Landlords also need to be more careful about who they are renting to, says Jones. And they should know their own legal liability, since they could be sued if somebody is hurt during a party.
The Joneses and others in the neighborhood say they'll push those ideas over the next year, as preparations for next year's festival get underway.
"It's only been a few days, so we're just beginning," Lois Jones said last week.
Party rules
Rochester officials have been stepping up their efforts to keep residential parties from getting out of hand. The following are regulations that party hosts and their neighbors should be aware of.
• The city's noise ordinance prohibits amplified sound -including live bands and stereos - that can be heard from 50 feet beyond the property line between the hours of 8 a.m. and 10 p.m. After 10 p.m., noise that can be heard beyond the property line is prohibited. The fines: $200 for the first offense, $400 for the second, $600 for the third and beyond.
• If you plan to have a band at your party, you have to have an entertainment license. Events that have licenses or permits are exempt from the noise ordinance.

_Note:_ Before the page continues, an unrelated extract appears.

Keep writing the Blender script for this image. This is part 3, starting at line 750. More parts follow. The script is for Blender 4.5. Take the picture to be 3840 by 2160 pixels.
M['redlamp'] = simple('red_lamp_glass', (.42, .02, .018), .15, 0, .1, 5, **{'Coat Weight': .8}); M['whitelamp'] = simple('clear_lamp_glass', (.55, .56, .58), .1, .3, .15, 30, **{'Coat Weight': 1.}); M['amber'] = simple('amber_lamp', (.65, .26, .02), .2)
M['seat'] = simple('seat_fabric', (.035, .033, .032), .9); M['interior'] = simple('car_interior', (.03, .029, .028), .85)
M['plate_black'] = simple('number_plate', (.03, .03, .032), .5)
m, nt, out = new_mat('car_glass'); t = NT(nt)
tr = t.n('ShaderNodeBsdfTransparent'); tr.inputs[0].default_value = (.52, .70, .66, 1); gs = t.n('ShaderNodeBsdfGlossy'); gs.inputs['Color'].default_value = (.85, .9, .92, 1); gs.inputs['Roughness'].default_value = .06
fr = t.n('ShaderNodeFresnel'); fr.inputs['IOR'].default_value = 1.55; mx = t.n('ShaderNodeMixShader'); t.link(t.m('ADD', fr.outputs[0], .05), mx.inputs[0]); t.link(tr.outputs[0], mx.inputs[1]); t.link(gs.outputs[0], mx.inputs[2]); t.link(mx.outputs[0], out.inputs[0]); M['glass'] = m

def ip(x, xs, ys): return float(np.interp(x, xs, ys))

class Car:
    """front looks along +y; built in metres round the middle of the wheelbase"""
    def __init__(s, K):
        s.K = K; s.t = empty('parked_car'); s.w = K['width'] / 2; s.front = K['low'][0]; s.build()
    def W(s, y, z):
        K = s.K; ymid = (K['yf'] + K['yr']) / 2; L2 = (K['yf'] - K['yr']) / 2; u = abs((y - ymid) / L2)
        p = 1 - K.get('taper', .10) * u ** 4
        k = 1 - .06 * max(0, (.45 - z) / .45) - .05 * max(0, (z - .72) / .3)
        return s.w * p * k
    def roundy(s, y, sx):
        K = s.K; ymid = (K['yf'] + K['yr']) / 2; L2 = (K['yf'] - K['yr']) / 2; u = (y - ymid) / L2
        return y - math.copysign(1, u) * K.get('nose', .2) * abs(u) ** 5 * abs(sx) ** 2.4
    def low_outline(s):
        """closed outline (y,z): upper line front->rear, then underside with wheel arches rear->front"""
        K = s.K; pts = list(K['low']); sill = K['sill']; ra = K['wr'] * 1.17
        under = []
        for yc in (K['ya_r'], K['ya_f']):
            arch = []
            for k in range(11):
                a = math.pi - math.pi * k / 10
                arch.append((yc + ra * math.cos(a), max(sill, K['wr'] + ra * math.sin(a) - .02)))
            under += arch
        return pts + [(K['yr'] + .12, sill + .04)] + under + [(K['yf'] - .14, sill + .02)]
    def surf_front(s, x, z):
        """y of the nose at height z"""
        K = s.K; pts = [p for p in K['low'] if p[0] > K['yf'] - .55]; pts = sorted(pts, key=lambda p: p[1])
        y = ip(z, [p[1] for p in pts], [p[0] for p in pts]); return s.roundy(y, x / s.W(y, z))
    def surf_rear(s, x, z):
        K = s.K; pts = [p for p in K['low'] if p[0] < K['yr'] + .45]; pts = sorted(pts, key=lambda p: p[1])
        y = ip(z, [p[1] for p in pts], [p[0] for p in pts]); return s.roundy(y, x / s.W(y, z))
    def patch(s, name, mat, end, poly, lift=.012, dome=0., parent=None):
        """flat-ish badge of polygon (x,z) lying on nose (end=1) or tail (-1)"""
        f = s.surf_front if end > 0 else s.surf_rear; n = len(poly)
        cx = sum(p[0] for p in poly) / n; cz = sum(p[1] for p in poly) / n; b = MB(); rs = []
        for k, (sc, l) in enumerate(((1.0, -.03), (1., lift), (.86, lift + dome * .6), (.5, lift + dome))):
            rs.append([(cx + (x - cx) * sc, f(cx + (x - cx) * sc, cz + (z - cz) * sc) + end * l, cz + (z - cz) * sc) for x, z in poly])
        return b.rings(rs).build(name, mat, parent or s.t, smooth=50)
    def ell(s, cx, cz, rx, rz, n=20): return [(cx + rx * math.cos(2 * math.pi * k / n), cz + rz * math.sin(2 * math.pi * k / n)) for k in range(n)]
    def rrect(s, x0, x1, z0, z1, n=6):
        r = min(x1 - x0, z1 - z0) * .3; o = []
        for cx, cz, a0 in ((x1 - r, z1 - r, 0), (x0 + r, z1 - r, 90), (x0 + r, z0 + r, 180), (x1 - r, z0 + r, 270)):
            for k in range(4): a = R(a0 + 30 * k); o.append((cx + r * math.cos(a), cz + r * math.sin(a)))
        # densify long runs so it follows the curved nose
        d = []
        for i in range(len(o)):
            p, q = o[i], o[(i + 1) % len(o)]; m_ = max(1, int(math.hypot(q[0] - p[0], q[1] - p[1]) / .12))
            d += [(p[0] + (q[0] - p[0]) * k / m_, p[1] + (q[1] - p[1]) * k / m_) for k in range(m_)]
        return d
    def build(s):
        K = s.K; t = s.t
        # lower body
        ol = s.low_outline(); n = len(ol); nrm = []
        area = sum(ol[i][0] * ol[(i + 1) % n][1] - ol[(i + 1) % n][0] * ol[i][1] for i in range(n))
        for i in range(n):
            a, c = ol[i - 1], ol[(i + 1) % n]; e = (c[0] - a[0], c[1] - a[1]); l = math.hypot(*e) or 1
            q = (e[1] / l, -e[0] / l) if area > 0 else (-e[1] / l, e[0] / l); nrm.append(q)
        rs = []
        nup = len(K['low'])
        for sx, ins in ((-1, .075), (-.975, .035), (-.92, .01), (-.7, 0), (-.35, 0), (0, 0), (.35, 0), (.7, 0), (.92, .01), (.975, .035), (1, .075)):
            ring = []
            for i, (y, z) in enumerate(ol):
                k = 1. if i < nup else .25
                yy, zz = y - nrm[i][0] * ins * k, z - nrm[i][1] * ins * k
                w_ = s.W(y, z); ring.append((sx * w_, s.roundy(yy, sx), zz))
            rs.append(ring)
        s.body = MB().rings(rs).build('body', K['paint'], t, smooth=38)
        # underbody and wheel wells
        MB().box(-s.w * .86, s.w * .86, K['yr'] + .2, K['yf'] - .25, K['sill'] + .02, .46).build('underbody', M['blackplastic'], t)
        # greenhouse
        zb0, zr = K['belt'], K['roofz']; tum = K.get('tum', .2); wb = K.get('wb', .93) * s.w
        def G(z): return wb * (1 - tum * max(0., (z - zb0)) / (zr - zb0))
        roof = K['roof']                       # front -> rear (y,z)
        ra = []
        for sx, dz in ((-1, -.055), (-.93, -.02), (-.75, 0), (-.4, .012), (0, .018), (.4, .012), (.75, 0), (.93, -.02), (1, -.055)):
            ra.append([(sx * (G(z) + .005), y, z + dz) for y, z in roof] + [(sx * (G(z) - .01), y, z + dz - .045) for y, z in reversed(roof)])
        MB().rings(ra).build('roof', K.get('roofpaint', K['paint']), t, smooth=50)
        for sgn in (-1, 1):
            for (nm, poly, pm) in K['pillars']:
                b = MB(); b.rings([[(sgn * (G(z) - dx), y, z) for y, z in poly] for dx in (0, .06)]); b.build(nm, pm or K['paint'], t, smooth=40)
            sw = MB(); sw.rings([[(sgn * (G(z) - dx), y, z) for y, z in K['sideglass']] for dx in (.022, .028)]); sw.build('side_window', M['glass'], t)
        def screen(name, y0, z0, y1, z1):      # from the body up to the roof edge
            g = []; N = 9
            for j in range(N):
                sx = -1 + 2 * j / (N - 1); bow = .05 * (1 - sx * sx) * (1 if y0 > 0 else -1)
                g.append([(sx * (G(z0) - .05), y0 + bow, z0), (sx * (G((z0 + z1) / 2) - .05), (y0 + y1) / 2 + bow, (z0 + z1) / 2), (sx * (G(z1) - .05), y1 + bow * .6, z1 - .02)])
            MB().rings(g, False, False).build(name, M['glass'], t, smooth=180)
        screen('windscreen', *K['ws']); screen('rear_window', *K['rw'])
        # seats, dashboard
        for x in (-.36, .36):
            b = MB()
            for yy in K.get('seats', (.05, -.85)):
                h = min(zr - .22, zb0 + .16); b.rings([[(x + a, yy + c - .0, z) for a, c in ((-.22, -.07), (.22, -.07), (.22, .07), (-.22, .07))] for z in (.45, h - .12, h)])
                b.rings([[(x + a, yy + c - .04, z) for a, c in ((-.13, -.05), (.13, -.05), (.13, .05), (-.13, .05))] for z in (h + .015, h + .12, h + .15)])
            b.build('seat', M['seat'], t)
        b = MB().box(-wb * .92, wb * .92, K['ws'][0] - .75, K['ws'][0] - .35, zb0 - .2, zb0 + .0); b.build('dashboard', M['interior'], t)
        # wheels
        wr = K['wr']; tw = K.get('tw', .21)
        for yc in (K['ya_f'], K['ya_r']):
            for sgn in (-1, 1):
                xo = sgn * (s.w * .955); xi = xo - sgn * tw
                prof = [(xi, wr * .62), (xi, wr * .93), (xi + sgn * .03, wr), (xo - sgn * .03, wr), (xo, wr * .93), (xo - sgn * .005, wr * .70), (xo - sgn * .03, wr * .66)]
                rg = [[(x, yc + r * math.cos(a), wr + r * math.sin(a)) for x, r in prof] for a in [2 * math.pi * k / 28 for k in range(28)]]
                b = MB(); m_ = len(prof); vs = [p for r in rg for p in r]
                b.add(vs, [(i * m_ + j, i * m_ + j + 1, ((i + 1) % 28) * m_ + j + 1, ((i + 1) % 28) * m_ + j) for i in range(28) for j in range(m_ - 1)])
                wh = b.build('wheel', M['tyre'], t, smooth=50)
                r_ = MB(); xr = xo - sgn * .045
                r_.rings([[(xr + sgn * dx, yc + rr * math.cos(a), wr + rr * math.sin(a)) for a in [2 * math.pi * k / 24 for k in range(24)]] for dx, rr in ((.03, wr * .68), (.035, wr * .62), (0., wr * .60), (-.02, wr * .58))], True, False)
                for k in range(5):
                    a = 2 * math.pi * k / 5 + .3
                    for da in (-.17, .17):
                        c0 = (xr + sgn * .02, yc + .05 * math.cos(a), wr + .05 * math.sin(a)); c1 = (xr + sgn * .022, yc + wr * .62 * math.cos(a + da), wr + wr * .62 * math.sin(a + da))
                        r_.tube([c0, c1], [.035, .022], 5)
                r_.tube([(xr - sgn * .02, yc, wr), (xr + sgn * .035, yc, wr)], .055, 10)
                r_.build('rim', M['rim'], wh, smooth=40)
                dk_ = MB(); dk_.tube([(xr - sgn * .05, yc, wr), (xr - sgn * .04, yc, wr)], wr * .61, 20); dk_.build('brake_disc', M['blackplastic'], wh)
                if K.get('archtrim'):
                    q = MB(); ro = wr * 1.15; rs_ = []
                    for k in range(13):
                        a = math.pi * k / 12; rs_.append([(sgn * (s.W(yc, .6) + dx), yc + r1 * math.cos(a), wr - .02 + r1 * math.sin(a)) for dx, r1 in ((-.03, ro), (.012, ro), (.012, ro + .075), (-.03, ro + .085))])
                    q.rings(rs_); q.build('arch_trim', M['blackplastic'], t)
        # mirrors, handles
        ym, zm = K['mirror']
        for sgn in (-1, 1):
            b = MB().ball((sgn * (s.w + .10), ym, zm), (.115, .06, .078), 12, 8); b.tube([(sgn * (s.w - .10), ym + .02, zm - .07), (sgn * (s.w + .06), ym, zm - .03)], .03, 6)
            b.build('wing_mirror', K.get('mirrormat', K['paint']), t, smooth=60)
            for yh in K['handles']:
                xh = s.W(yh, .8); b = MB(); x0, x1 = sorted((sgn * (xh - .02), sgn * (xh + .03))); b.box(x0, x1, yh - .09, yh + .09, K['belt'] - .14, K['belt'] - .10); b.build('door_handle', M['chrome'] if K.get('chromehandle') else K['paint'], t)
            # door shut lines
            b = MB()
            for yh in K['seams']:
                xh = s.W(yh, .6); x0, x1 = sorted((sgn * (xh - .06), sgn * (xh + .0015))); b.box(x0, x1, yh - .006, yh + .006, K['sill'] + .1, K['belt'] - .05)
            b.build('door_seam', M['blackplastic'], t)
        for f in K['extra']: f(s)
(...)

• You can also be cited for causing unreasonable noise, such as yelling in the street.
• Party hosts who provide alcohol to underage guests can face criminal charges. Selling alcohol to minors is a violation of the state liquor law; that can result in jail time. And, as often happens during the Park Avenue Festival, people wandering the streets with alcoholic drinks can be cited for violating the open-container law.
• Charging admission to a party is a zoning violation; it's viewed as having a commercial operation in a residential area. If the party hosts are tenants, the city issues the citation to the property owner.
• And ultimately, if city officials deem any property to be a nuisance - if there've been repeated noise violations or drug, gambling, or prostitution activity - the city can temporarily or permanently revoke the owner's right to use it. And that applies not only to bars and other commercial establishments but also to residential properties.